Projects with a likely start date after 2012 are still frozen as market players continue to await a government decree detailing the new market framework. Incentive uncertainty, worsened by the negative environment for financing projects in Italy in general, has not helped to inspire optimism.
Given a generally difficult environment for investing in Italy's wind sector, a market shakeout is likely to be one feature of the year ahead. "This year will be the year of mergers and acquisitions," says Giuseppe Mastropieri, head of renewable-energy sources at Nomisma Energia. "A number of small, independent power producers (IPPs) are likely to sell plants and to restructure."
According to figures from Italian wind-energy association Anev, installed wind capacity in Italy rose 949MW to 6,747MW in 2011, as Italy continued the trend seen since 2009 of adding roughly 1GW a year. Growth was led by the southern Italian regions of Calabria, Sicily and Campania and the island region of Sardinia. Sicily retained the position acquired in 2010 as Italy's leading region for wind power, adding 227MW to reach 1,676MW in cumulative capacity.
This year looks to be a strange one, says Alessandro Totaro, responsible for wind energy at renewable-energy association Aper: "There could be a strong impulse to get plants operating before the new auction-based incentive system goes into effect and one could imagine a new capacity figure in line with previous years." Yet he also points to risk from a new regulation which came into effect in late December requiring significant guaranteed payments for grid connections in what are considered to be critical areas of the grid.
Funding stop
Project financing is largely on hold, as banks and project sponsors alike await details of the incentive scheme. Approval of the final version of the decree laying out the new market framework is seen as imminent, although at time of going to press, market players were still examining the latest draft version of the law. Amid difficult economic times and belt-tightening in Italy, however, the government clearly looks set to put a brake on incentive expenditures. A boom in photovoltaic power, which the government expects to allow it to reach its 2020 target for electricity production from renewable-energy sources as early as this year, has also given the government some breathing room.
The latest version of the draft law indicates that a controversial auction system will remain in place and be used to assign the incentivised tariff for all wind farms exceeding 6MW. It also indicates incentives for 650MW in onshore capacity could be assigned each year in 2013 and 2014 through the auction process. Incentivised capacity would drop to 550MW in 2015.
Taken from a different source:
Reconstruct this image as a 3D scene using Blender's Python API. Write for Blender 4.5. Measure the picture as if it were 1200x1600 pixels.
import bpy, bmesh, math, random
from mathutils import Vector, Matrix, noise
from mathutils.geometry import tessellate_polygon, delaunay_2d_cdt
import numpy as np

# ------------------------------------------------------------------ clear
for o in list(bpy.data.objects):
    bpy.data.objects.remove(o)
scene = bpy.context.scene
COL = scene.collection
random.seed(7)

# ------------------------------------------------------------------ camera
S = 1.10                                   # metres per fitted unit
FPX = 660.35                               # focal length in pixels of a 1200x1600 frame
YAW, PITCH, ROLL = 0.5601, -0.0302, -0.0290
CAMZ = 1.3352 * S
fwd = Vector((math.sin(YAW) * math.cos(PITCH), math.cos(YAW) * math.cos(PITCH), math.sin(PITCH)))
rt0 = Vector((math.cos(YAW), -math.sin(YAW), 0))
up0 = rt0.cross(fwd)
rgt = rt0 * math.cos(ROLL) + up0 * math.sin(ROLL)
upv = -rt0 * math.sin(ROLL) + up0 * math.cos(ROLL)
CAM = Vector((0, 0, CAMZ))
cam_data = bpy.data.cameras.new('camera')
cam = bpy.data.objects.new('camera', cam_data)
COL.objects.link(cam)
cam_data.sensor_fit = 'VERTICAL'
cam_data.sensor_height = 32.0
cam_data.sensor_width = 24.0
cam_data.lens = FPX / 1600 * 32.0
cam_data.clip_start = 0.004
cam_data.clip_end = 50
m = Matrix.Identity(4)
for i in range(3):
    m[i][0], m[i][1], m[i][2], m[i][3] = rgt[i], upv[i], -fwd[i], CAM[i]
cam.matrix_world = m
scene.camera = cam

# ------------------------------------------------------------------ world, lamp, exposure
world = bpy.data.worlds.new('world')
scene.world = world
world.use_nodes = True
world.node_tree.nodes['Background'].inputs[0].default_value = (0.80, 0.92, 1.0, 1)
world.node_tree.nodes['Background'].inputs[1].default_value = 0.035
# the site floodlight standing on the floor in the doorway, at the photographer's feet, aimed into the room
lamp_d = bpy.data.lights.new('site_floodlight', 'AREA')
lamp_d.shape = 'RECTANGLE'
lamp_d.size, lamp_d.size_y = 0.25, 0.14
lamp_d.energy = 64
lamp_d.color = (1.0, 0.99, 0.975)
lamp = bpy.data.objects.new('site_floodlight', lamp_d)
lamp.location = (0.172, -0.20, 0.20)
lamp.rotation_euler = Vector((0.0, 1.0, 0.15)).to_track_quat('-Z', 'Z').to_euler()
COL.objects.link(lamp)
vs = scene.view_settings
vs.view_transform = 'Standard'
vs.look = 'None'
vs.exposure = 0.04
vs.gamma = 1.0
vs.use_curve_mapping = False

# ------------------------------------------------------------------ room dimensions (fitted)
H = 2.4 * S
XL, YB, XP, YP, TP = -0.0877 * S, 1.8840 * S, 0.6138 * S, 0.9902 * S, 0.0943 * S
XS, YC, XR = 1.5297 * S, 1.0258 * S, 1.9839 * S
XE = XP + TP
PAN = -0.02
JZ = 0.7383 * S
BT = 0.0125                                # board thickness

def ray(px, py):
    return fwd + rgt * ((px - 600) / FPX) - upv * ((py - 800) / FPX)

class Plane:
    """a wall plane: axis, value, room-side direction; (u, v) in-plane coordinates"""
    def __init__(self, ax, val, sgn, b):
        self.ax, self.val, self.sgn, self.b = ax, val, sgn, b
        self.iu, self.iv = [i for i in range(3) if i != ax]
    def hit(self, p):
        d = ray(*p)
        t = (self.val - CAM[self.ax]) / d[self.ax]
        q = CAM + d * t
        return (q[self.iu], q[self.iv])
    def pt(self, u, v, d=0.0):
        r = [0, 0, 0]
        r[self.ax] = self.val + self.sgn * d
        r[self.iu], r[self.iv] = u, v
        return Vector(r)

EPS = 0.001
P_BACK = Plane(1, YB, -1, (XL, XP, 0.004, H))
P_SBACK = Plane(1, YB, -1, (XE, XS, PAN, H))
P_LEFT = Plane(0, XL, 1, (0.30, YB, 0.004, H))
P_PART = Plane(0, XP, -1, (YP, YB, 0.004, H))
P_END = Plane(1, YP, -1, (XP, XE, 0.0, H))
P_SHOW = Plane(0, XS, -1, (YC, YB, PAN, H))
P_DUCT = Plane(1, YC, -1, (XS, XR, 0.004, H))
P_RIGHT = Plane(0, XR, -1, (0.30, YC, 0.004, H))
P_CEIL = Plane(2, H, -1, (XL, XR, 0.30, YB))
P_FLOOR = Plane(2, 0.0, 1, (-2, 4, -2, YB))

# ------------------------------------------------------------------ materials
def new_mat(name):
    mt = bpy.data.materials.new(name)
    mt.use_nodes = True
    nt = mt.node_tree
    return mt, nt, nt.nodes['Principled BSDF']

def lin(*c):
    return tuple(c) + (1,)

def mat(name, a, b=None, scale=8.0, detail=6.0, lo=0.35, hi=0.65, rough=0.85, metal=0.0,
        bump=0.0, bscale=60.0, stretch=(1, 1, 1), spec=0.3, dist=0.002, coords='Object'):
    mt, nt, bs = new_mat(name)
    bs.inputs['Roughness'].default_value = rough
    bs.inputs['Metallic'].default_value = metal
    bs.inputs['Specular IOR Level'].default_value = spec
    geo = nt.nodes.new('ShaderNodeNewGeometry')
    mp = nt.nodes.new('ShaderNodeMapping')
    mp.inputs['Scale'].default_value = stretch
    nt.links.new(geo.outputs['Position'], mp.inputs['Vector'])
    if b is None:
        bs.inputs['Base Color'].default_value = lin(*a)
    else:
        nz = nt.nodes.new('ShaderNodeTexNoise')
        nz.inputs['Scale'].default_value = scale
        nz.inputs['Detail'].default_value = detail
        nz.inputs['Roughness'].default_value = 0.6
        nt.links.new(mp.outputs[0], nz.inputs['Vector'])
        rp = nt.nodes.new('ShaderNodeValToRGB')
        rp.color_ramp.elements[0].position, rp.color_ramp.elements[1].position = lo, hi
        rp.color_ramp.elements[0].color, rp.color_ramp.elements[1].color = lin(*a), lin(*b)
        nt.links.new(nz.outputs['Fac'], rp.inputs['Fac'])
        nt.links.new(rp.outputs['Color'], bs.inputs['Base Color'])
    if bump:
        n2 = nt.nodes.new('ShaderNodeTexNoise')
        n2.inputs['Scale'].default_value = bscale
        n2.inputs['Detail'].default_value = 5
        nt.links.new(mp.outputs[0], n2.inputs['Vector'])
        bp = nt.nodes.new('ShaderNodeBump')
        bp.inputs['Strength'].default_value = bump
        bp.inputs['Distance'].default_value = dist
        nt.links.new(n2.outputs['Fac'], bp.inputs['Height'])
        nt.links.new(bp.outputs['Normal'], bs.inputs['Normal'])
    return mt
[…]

Incentives for a total of 680MW of offshore wind projects - Italy's 2020 objective for offshore wind - could potentially be assigned as early as 2013. However, there is currently well below 680MW of offshore projects at a mature enough stage to participate in an auction, so much of that capacity available is likely to be rolled over to subsequent years. The draft decree also optimistically indicates that the first auction to assign incentives will be held this June.
Renewable-energy associations have continued up to the last minute to lobby for adjustment of the decree. One critical element of the decree is the formula for calculating the floor price for auctions. "In some cases, it wouldn't make any sense to take part in the auction," notes Totaro of Aper, "because you would earn less money than you would have with the simple sale of energy."
Changes to the incentive scheme come on top of the government's decision in September to tax renewables firms with annual revenues exceeding EUR10 million an additional 10.5% corporate tax for three years. Renewable-energy firms were previously exempted from this so-called Robin Hood tax, which was also initially set at 6.5% and applied to firms with revenues over EUR25 million.
While grid upgrades by transmission system operator Terna have helped to reduce the amount of forced power cutbacks for grid security reasons, they nonetheless continue to be a feature of the market in some parts of wind-intensive southern Italy, affecting the economics of investments.